Item 1.01 Entry into a Material Definitive Agreement.
The information set forth below in Item 8.01 of this Current Report with respect
to the Assumption and Guarantee (as defined below) is incorporated by reference
herein.
Item 2.03 Creation of a Direct Financial Obligation or an Obligation under an
Off-Balance Sheet Arrangement of a Registrant.
The information set forth below in Item 8.01 of this Current Report with respect
to the Assumption and Guarantee is incorporated by reference herein.
Item 3.02 Unregistered Sales of Equity Securities.
The information set forth below in Item 8.01 of this Current Report with respect
to the issuance of the Merger Consideration (as defined below) and PIK Loan
Consideration (as defined below) is incorporated by reference herein.
The Merger Consideration and PIK Loan Consideration was issued only to
accredited investors in reliance upon the exemption from registration provided
under Section 4(a)(2) and/or Rule 506 of Regulation D of the Securities Act of
1933, as amended (the "Securities Act") as a transaction not requiring
registration under Section 5 of the Securities Act.
Item 8.01. Other Events.
On December 31, 2021, pursuant an agreement and plan of merger (the "Merger
Agreement") among SEACOR Marine Holdings Inc. (the "Company"), SEACOR Offshore
OSV LLC, a Delaware limited liability company and an indirect wholly-owned
subsidiary of the Company ("Merger Sub") and SEACOR OSV PARTNERS I LP., a
Delaware limited partnership (the "Partnership"), the Partnership merged with
and into Merger Sub with Merger Sub surviving the merger (the "Merger"). As
consideration for the Merger, the Company issued the Partnership's limited
partners (other than the Company and its subsidiaries) an aggregate of 531,872
shares of common stock of the Company, par value $0.01 per share (the "Common
Stock") (the "Merger Consideration"). The Merger became effective upon the
filing of the certificate of merger with the Secretary of State of the State of
Delaware on December 31, 2021.
As a result of the Merger, the five 201', 1,900 tons deadweight capacity,
platform supply vessels ("PSVs") owned by the Partnership are now 100% owned by
the Company, bringing the Company's owned PSV fleet to 20. Of the five PSVs
previously owned by the Partnership, three are U.S. flagged and currently
located in the Gulf of Mexico, and two are Marshall Island flagged and currently
located in the Middle East.
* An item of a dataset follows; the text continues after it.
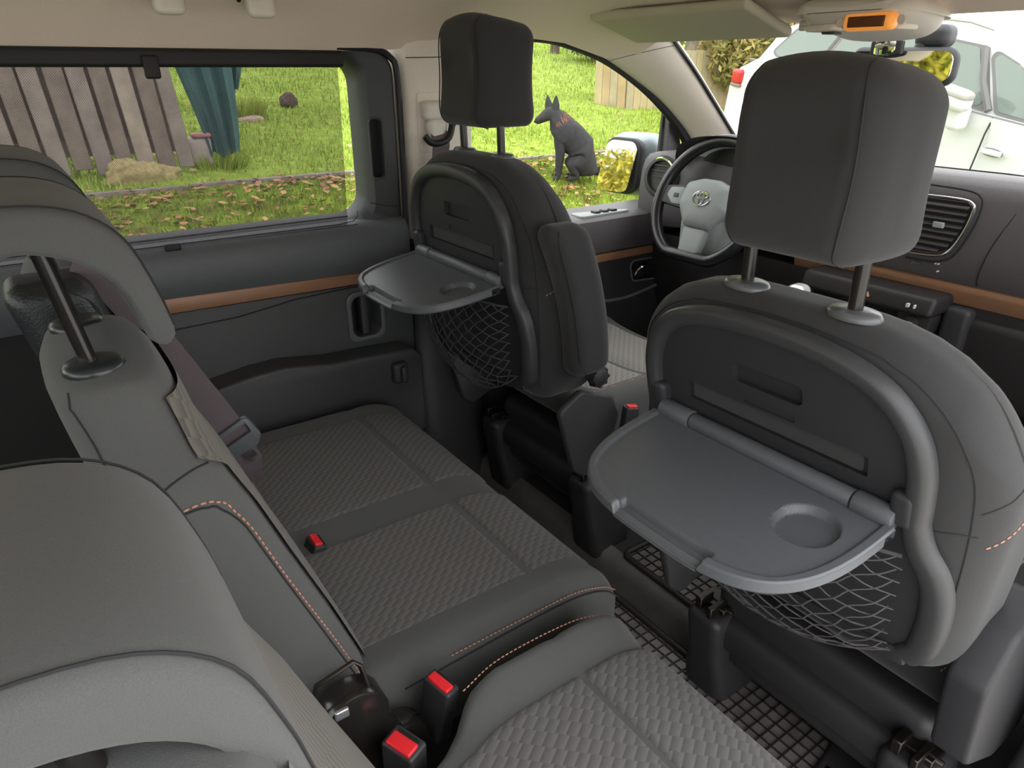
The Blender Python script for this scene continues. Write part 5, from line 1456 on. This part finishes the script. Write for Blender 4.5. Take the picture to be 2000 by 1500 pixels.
# tarpaulin hanging at the fence end
TARP = mat('teal_tarpaulin', S(62, 104, 104), 0.6, noise=(6, 0.2))
tp = thing('tarpaulin', 'dark teal tarpaulin hanging past the fence end', 'tarpaulin', (-4.85, 1.3, 0.55))
def tarp(y0t, y1t, y0b, y1b, zt, zb, x, ph):
    pts = []
    for i in range(20):
        v = i / 19; row = []
        for j in range(22):
            u = j / 21
            y = (y0t + (y0b - y0t) * v) * (1 - u) + (y1t + (y1b - y1t) * v) * u
            row.append((x + 0.035 * sin(u * 15 + ph + v * 1.5) + 0.02 * sin(u * 33 + ph), y + 0.01 * sin(v * 9), zt + (zb - zt) * v + 0.03 * sin(u * 9) * v))
        pts.append(row)
    mb = MB(); mb.grid(pts); mb.grid([[(p[0] - 0.006, p[1], p[2]) for p in row] for row in pts]); return mb
tarp(0.92, 1.60, 1.28, 1.50, 2.3, 0.62, -4.80, 0.0).build('front_fold', TARP, tp, smooth=80)
tarp(1.25, 1.95, 1.42, 1.60, 2.3, 1.05, -4.95, 1.2).build('rear_fold', TARP, tp, smooth=80)
mb = MB(); mb.rbox((-4.84, 1.22, G(-4.84, 0) + 0.11), (0.14, 0.17, 0.20), 0.03, (2, 2, 2), 3, f=lambda x, y, z: (x, y * (1 + 0.4 * z), z)); cr = thing('plastic_sack', 'pale plastic sack leaning at the foot of the tarpaulin', 'sack', (-4.84, 1.22, G(-4.84, 0))); mb.build('bag', mat('pale_plastic', S(186, 170, 166), 0.6, noise=(12, 0.2)), cr)
mb = MB(); mb.rbox((-4.80, 1.24, G(-4.84, 0) + 0.225), (0.10, 0.13, 0.03), 0.012, (2, 2, 1), 3); mb.build('folded_top', mat('pink_plastic', S(176, 120, 118), 0.6), cr)

# mound of straw, stones on the lawn
def lump(name, label, cat, loc, size, m, seed, nz=0.25):
    r_ = random.Random(seed); bm = bmesh.new(); bmesh.ops.create_icosphere(bm, subdivisions=4, radius=1.0)
    ph = [r_.uniform(0, 6) for _ in range(6)]
    for v in bm.verts:
        c_ = v.co; d = 1 + nz * (sin(c_.x * 3 + ph[0]) * sin(c_.y * 4 + ph[1]) + 0.5 * sin(c_.z * 7 + ph[2]) * sin(c_.x * 8 + ph[3]) + 0.25 * sin(c_.y * 15 + ph[4]) * sin(c_.z * 14 + ph[5]))
        v.co = Vector((c_.x * size[0] * d, c_.y * size[1] * d, max(-0.3, c_.z) * size[2] * d))
    me = bpy.data.meshes.new(name); bm.to_mesh(me); bm.free()
    o = finish(me, name, m, None, 60); o.location = loc; tag(o, label, cat); return o
STRAW = mat('dry_straw', S(176, 158, 112), 0.95, noise=(40, 0.3), bump=(90, 0.8))
lump('straw_heap', 'dry straw heap at the foot of the fence', 'straw heap', (-4.55, 0.75, G(-4.55, 0) + 0.02), (0.08, 0.22, 0.12), STRAW, 3)
lump('stone', 'dark brown stone standing alone on the lawn', 'stone', (-7.15, 2.72, G(-7.15, 0) + 0.05), (0.09, 0.10, 0.10), mat('dark_stone', S(92, 74, 66), 0.9, noise=(20, 0.3)), 5, 0.12)
lump('flat_stone', 'pinkish flat stone beside a grass tuft on the lawn', 'stone', (-6.5, 2.10, G(-6.5, 0)), (0.10, 0.13, 0.05), mat('pink_stone', S(178, 150, 138), 0.9, noise=(20, 0.25)), 8, 0.12)
def tuft(loc, n, h, r_, label):
    V = []; F = []
    for i in range(n):
        a = random.uniform(0, 2 * pi); q = r_ * math.sqrt(random.random()); x = loc[0] + q * cos(a); y = loc[1] + q * sin(a); b = random.uniform(0, 2 * pi)
        hh = h * random.uniform(0.5, 1); k = len(V); z = G(x, y)
        V += [(x - 0.006 * cos(b), y - 0.006 * sin(b), z), (x + 0.006 * cos(b), y + 0.006 * sin(b), z), (x + 0.5 * hh * cos(a), y + 0.5 * hh * sin(a), z + hh)]; F.append((k, k + 1, k + 2))
    me = bpy.data.meshes.new('grass_tuft'); me.from_pydata(V, [], F); me.materials.append(GRASSV); o = bpy.data.objects.new('grass_tuft', me); COL.objects.link(o); tag(o, label, 'grass', kind='stuff')
tuft((-6.75, 2.05), 500, 0.22, 0.25, 'grass tuft beside the flat stone')
tuft((-4.75, 1.33), 300, 0.16, 0.18, 'grass tuft under the tarpaulin')

# timber planter box
PLK = [mat('planter_plank_%s' % n_, c_, 0.85, noise=(5, 0.15), bump=(40, 0.3)) for n_, c_ in (('tan', S(184, 166, 126)), ('grey', S(174, 160, 128)), ('warm', S(182, 156, 116)))]
pb = thing('timber_planter', 'tall pale timber planter box of vertical planks standing on the lawn', 'planter', (-6.7, 7.5, G(-6.3, 7)))
def plank_wall(a, b, z0, z1, nrm):
    a = Vector(a); b = Vector(b); L = (b - a).length; d = (b - a) / L; n_ = max(1, int(L / 0.115))
    for k in range(n_):
        p = a + d * (L * k / n_); q = a + d * (L * (k + 1) / n_ - 0.006)
        t_ = Vector(nrm) * (0.022 + 0.004 * random.random()); zt = z1 + random.uniform(-0.006, 0.006)
        zz0 = min(G(p.x, p.y), G(q.x, q.y)) - 0.05
        mb = MB(); mb.loft([[(p.x, p.y, z), (q.x, q.y, z), (q.x + t_.x, q.y + t_.y, z), (p.x + t_.x, p.y + t_.y, z)] for z in (zz0, zt)]); mb.build('plank', PLK[random.randrange(3)], pb, smooth=0)
zt = G(-6.26, 6.85) + 0.72
plank_wall((-6.70, 6.73), (-6.245, 6.85), 0, zt, (0.25, -0.97, 0)); plank_wall((-6.26, 6.86), (-6.15, 8.9), 0, zt, (1, -0.05, 0)); plank_wall((-6.70, 6.76), (-6.60, 8.9), 0, zt, (-1, 0, 0))
mb = MB(); mb.prism([(-6.68, 6.76), (-6.28, 6.88), (-6.18, 8.88), (-6.6, 8.88)], 2, zt - 0.12, zt - 0.08); mb.build('soil', mat('planter_soil', S(70, 56, 44), 1.0, noise=(20, 0.3)), pb)

# shrubs and trees
def shrub(name, label, cat, loc, rad, h, n, m, leaf=0.05, trunk=None, droop=0.0, stems=6, stuffgroup=None):
    root = thing(name, label, cat, loc, stuffgroup)
    V = []; F = []
    for i in range(n):
        a = random.uniform(0, 2 * pi); u = random.uniform(-1, 1); q = random.random() ** 0.45
        p = Vector((rad * q * cos(a) * math.sqrt(1 - u * u), rad * q * sin(a) * math.sqrt(1 - u * u), h * (0.55 + 0.45 * q * u)))
        s = leaf * random.uniform(0.6, 1.3)
        d = Vector((random.uniform(-1, 1), random.uniform(-1, 1), random.uniform(-1, 1) - droop)).normalized(); e = d.orthogonal().normalized()
        e.rotate(Matrix.Rotation(random.uniform(0, 6.28), 3, d))
        k = len(V)
        V += [p - d * s, p + e * s * 0.35, p + d * s, p - e * s * 0.35]; F.append((k, k + 1, k + 2, k + 3))
    me = bpy.data.meshes.new('foliage'); me.from_pydata([tuple(v) for v in V], [], F); me.materials.append(m)
    o = bpy.data.objects.new('foliage', me); COL.objects.link(o); o.parent = root; o['kind'] = 'stuff'
    bark = MATS.get('bark') or mat('bark', S(112, 96, 82), 0.9, noise=(12, 0.3), bump=(30, 0.6))
    for k in range(stems):
        a = 2 * pi * k / stems + random.random(); r0 = trunk or 0.02
        e = Vector((rad * 0.6 * cos(a), rad * 0.6 * sin(a), h * random.uniform(0.6, 0.95)))
        mb = MB(); mb.tube(smoothpath([(0.05 * cos(a), 0.05 * sin(a), -0.1), (e.x * 0.3, e.y * 0.3, e.z * 0.4), tuple(e)], 4), [r0 * (1 - 0.85 * i / 8) for i in range(9)], 6); mb.build('stem', bark, root, world=False)
    return root
YEL = island_mat('yellow_foliage', [S(150, 140, 40), S(206, 190, 60), S(120, 132, 44), S(226, 206, 92), S(168, 150, 60)])
GRN = island_mat('green_foliage', [S(96, 128, 56), S(140, 160, 90), S(120, 150, 70), S(176, 190, 130)])
PALE = island_mat('pale_foliage', [S(176, 186, 150), S(150, 170, 120), S(200, 204, 180), S(140, 150, 96)])
DRY = island_mat('autumn_foliage', [S(150, 136, 84), S(176, 156, 92), S(128, 132, 72), S(196, 178, 104)])
wt = shrub('willow_tree', 'yellow autumn willow with a dark leaning trunk behind the white car', 'tree', (-8.0, 11.0, G(-8, 11)), 2.0, 4.2, 9000, YEL, 0.11, 0.16, 0.8, 5)
shrub('bush', 'grey green bush between planter and white car', 'bush', (-5.9, 8.9, G(-5.9, 8.9)), 0.75, 1.5, 4500, DRY, 0.06, 0.02, 0.3, 7)
shrub('bush', 'low green bush in front of the willow', 'bush', (-7.0, 10.3, G(-7, 10.3)), 0.7, 1.3, 3500, GRN, 0.06, 0.02, 0.2, 6)
shrub('bush', 'pale silvery bush at the top of the lawn', 'bush', (-10.7, 10.2, G(-10.7, 10.2)), 0.75, 0.9, 3500, PALE, 0.06, 0.015, 0.2, 6)
shrub('bush', 'bare twiggy bush left of the pale bush at the lawn top', 'bush', (-12.1, 10.3, G(-12.1, 10.3)), 0.6, 1.6, 500, GRN, 0.05, 0.05, 0.2, 9)
shrub('tree', 'green garden tree far up the lawn', 'tree', (-19, 14, G(-19, 14)), 3.0, 5.0, 7000, GRN, 0.16, 0.16, 0.2, 5)
shrub('willow_tree', 'yellow shrub behind the van seen in the door mirror', 'tree', (-2.6, -7.5, G(-2.6, 0)), 2.2, 2.5, 30000, YEL, 0.065, 0.06, 0.4, 6)
mb = MB(); mb.tube(smoothpath([(-7.6, 9.6, 0.6), (-7.75, 9.9, 1.6), (-8.1, 10.4, 2.6), (-8.5, 10.8, 3.8)], 5), [0.30 - 0.012 * i for i in range(16)], 12)
mb.build('trunk', MATS['bark'], wt, smooth=70)

# ================================================================== PARKED WHITE CAR
CARP = Vector((-3.8, 6.155, 0.212)); cyaw = -0.24; cpit = 0.12
car = thing('parked_car', 'white estate car parked across in front of the van, seen through the windscreen', 'car', tuple(CARP))
WHITE = mat('white_car_paint', S(236, 238, 236, 0.75), 0.25, noise=(3, 0.02))
cd = Vector((cos(cyaw) * cos(cpit), sin(cyaw) * cos(cpit), -sin(cpit))); cn = Vector((-sin(cyaw), cos(cyaw), 0)); cu_ = cn.cross(cd) * -1
def TC(u, v, w): return tuple(cd * u + cn * v + cu_ * w)     # along, away from us, up
def CB(mb, nm, m, parent=None, **k):
    mapped(mb, TC); k.setdefault('world', False); return mb.build(nm, m, parent or car, **k)
def P2(u, w): return (u * cos(cpit) - w * sin(cpit), w * cos(cpit) + u * sin(cpit))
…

As of December 31, 2021, these five PSVs have an
average age of seven years.
In connection with the Merger, the Company and Merger Sub assumed and guaranteed
(such assumption and guarantee, the "Assumption and Guarantee") approximately
$18,050,000 of the Partnership's third-party indebtedness outstanding under the
amended and restated senior secured term loan credit facility agreement dated as
of September 28, 2018 (as amended, restated, amended and restated or otherwise
modified, the "Credit Facility"), by and among the Partnership and lenders and
other parties thereto. The Credit Facility requires quarterly principal payments
of $500,000. Interest accrues under the Credit Facility at a rate of Term SOFR
(as defined in the Credit Facility) plus 4.68% plus Mandatory Costs (as defined
in the Credit Facility), if applicable. The Credit Facility matures on
December 31, 2023 and may be accelerated upon the occurrence of an event of
default.
In connection with the consummation of the Merger, the Partnership settled all
amounts and other obligations outstanding under the Subordinated PIK Loan
Agreement, dated September 28, 2018 (the "PIK Loan Agreement"), as amended by
the amendment thereto dated December 22, 2021 (the "Amendment") by issuing the
former lenders an aggregate of 1,036,063 shares of Common Stock (the "PIK Loan
Consideration") as contemplated by the Amendment.